Whaleboat lost on Bouvet Island
Bouvet Island is small, only 5 miles (8km) long by 3 miles (4.8km) wide. It is located deep in the Southern Ocean. It was first sighted in 1739, but not permanently fixed on a chart until 1898.

In fact, it is arguably the most remote place on Earth. You can draw a circle centered on it with a radius of 1,000 miles and  the area of that circle will contain no other land.

Buffeted frequently by gales, and nearly constantly covered by a shroud of sea-mist, it is a difficult island to approach. It is even more difficult to land on because almost its entire circumference is composed of nearly vertical cliffs, some reaching as high as 1,600 ft (488m).

It was briefly explored from time to time during the first half of the 20th Century as a possible location for a weather station, but no suitable ground to place such a station was found. However, in 1968 an American icebreaker visited the island and discovered a volcanic eruption had created a small, flat shelf on one side of the island which the Norwegians named "New Rubble".  

"What drama, we wondered, was attached to this strange discovery. There were no markings to identify its origin or nationality. On the rocks a hundred yards away was a forty-four gallon drum and a pair of oars, with pieces of wood and a copper flotation or buoyancy tank opened out flat for some purpose.
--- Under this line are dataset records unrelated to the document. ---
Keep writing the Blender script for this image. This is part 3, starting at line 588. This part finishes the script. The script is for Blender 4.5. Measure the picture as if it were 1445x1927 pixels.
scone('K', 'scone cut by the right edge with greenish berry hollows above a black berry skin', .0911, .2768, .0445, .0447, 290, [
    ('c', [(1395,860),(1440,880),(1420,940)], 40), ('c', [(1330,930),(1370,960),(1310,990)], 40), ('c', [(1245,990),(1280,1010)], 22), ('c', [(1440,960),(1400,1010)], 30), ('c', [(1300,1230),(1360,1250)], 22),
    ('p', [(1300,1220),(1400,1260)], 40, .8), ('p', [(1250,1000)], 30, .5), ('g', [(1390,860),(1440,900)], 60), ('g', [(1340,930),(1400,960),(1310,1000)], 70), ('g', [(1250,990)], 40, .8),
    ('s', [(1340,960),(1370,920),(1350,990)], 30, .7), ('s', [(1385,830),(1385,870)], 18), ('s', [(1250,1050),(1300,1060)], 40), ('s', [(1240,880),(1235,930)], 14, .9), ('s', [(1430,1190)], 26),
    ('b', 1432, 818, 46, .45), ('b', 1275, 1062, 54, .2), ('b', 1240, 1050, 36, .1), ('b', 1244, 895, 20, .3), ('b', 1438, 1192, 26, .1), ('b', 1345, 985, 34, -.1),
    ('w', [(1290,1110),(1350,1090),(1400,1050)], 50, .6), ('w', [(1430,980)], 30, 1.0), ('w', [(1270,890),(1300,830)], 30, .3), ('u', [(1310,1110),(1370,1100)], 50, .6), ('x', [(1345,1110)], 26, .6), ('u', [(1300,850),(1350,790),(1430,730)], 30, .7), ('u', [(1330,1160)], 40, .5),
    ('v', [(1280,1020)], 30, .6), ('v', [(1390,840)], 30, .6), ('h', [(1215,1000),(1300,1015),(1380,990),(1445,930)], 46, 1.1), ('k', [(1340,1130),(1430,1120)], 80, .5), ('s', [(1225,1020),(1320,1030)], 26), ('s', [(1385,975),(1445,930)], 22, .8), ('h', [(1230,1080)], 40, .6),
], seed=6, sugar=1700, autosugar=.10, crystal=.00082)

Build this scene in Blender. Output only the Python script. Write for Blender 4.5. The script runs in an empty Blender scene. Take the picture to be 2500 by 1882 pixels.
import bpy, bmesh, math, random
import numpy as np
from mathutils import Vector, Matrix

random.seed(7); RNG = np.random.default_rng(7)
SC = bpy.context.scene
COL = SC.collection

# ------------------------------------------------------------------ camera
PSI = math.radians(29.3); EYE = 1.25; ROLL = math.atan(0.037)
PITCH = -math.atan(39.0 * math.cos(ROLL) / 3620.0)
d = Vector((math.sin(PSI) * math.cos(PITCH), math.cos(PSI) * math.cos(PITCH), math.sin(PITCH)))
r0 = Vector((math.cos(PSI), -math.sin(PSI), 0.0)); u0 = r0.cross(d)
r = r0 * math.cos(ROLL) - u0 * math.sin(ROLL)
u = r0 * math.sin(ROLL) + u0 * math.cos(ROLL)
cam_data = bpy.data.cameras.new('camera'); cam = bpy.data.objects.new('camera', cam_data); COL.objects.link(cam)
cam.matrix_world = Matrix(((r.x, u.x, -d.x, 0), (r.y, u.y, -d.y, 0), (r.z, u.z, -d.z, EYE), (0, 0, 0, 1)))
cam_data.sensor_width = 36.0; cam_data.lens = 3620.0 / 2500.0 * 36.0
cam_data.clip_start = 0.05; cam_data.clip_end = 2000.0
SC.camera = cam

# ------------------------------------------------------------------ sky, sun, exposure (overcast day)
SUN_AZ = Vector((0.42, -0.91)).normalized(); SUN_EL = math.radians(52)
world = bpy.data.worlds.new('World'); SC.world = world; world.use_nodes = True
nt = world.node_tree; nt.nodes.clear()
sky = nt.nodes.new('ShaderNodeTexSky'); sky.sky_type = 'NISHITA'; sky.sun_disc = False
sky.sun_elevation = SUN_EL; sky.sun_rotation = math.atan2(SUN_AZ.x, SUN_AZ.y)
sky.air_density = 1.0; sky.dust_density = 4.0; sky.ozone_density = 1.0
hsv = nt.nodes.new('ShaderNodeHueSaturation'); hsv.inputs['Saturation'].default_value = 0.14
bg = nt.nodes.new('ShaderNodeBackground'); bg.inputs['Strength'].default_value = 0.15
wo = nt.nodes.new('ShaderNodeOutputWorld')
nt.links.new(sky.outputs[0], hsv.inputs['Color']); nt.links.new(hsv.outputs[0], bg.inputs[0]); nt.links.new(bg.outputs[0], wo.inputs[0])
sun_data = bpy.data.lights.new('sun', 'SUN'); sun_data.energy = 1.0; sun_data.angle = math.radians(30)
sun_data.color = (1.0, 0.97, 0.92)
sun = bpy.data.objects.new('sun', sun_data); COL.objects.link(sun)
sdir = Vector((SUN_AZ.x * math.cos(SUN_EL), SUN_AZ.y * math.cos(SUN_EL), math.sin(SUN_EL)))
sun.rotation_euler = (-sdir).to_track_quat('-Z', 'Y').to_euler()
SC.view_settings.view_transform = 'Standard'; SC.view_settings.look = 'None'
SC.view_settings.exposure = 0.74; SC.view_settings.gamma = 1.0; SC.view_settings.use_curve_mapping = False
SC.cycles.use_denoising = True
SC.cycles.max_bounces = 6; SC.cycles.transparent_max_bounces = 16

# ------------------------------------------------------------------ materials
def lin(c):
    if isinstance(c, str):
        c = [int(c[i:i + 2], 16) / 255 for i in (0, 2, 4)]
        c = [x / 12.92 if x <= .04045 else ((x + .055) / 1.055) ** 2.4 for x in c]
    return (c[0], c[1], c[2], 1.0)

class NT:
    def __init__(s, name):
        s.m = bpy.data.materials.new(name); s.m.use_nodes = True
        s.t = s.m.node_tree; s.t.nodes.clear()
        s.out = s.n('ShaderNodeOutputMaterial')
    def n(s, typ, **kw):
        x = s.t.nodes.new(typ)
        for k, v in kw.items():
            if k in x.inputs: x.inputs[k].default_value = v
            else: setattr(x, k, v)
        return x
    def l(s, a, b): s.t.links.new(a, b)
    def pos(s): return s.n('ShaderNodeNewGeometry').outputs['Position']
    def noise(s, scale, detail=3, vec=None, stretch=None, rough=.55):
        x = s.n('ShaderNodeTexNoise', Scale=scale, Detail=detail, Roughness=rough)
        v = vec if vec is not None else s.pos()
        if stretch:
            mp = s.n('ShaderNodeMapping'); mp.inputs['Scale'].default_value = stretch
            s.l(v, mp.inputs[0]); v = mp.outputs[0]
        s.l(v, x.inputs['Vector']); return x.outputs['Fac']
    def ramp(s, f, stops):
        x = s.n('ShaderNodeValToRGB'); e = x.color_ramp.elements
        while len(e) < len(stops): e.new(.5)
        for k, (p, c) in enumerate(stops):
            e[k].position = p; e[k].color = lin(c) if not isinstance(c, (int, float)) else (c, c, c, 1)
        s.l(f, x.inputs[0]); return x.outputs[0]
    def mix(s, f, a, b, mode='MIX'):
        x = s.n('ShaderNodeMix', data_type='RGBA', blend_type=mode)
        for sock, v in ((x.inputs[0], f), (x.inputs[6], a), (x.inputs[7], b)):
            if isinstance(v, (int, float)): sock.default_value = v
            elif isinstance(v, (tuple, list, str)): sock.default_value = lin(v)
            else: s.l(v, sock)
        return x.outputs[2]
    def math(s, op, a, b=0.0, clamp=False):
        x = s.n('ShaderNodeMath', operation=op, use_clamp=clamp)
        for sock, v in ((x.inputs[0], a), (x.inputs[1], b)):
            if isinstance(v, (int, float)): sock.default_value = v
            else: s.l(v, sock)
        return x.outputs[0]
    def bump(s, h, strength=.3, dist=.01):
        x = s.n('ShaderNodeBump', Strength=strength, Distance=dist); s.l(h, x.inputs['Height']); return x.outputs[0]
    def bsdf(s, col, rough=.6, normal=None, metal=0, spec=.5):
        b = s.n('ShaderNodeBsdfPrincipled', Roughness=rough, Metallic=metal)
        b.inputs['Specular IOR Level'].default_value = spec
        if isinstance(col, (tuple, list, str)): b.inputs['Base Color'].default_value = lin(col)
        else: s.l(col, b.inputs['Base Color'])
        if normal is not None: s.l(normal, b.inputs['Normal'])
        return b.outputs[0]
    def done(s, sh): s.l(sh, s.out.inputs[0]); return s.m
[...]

Thinking castaways might have landed, we made a brief search but found no human remains." -Crawford

Our mystery starts in 1964 when the South Africans mounted an expedition to Bouvet Island to explore New Rubble. The landing party, led by Lieutenant Commander Allan Crawford, discovered an abandoned whaleboat which was half sunk in a small lagoon on the spit of land. Crawford was only on the spit of land for 45 minutes, but he could find no signs of a camp or human remains on New Rubble.

Was it a life boat from a sunk ship who's passengers found scant comfort in the Earth's most forsaken place, or remains of an earlier, unrecorded expedition to the island, or pehaps just flotsam washed ashore?

The mystery remains without an answer. For a good discussion of it see An abandoned lifeboat at world’s end at the website A Blast from the Past. He goes into some detail over the pros and cons of each possibility, and discusses the most likely candidate for a furtive exploration that might have lost the whaleboat.

2 comments:

talnik said...

Sounds like a good survival retreat for TEOTWAWKI.

ambisinistral said...

I dunno, that looks like a pretty dismal place to be stranded.

Granted, on the mainland you would face hordes of mutants and gangs of punk rockers on dune buggies looking to steal you gas and women, but at least you would have an outside chance of surviving.

There you would just freeze to death while getting blasted by an arctic gale.